My FIT payment is currently about £1600 a year, tax free and index linked, for 25 years from date of installation (2012).
Additionally I get (currently) 3.59p for each unit I generate, which is a deemed 50% of overall generation, so my annual generation runs at about 2750 units a year (about £400 at today's costs?).
If I managed to use all of them that'd be good but I don't as I have no cunning devices to divert excess to a store when I am producing lots. Even if I did, the saving wouldn't be that great, as the the autumn/winter period can be a bit bleak, when you would really have more demand for electricity. I think batteries still take a bit of man-maths to cost-justify.
But we do quite well just judging the optimum time for dishwashers, washing machines etc without too much effort. A lot of money can be saved just by recognising where your energy is going and doing something about it.
The EV spend could not only give you a battery (in the not too distant future) but also considerably cheaper (and more climate friendly!) motoring - my neighbour went north in his new-ish eNiro the other week and said he reckoned his fuel cost, even at expensive services prices, was about 1/3rd the petrol cost. I could charge the recently-sold Ampera for my 40 summer electric miles for about 80p or less. Servicing costs are lower too. (MG are selling me a service plan for £12.xx a month). (Also the Ampera only cost me £1500 over 4 years - no heavy depreciation!!).

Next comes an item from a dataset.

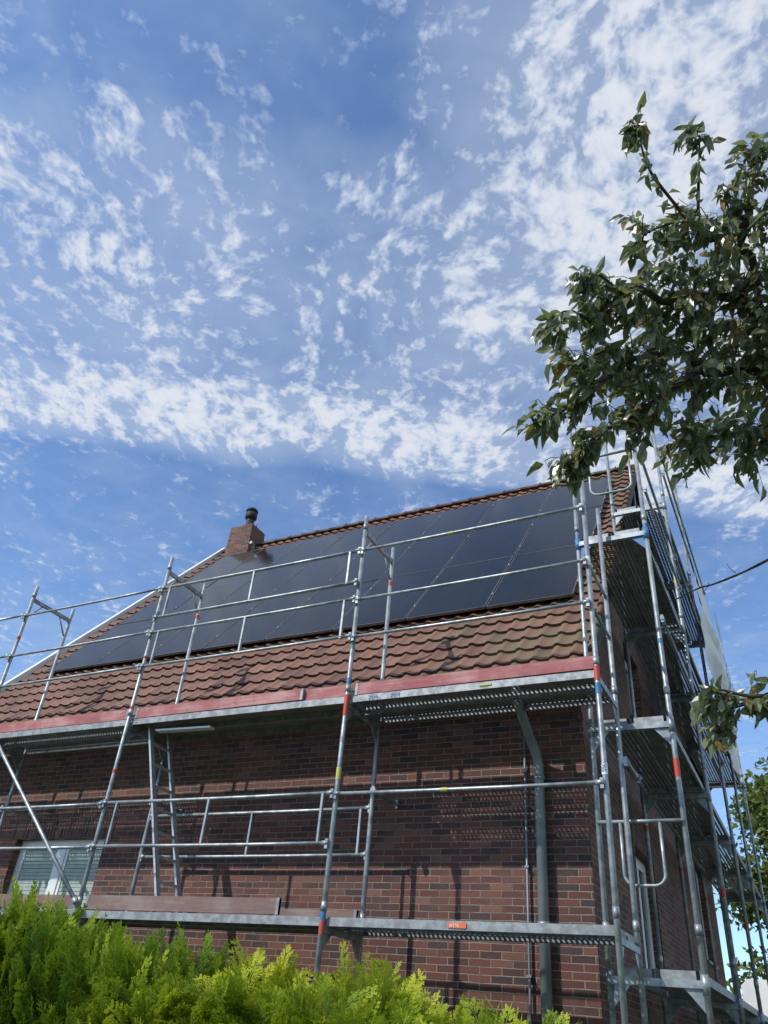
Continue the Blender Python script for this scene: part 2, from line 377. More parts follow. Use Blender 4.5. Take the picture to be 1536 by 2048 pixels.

Once more Octopus story - their now massively expensive Agile tariff also has an export tariff and the other day they were paying you just over £2 for each unit exported. That was exceptional but when the import tariff was cheaper there were many times where people charging their batteries on the overnight cheap half hours and selling it back in the daytime at a profit. All automated of course.
The reason PV system costs fell so far was entirely the reductions in government grant. You can see it now, if you get a quote for a heat pump system the quote will conveniently soak up the whole government grant - and as and when that drops, so will the costs of a new system.
btw my payback time for the solar panels was just about 8 years, even with the replacement inverter cost -which was slightly better that the installers quoted.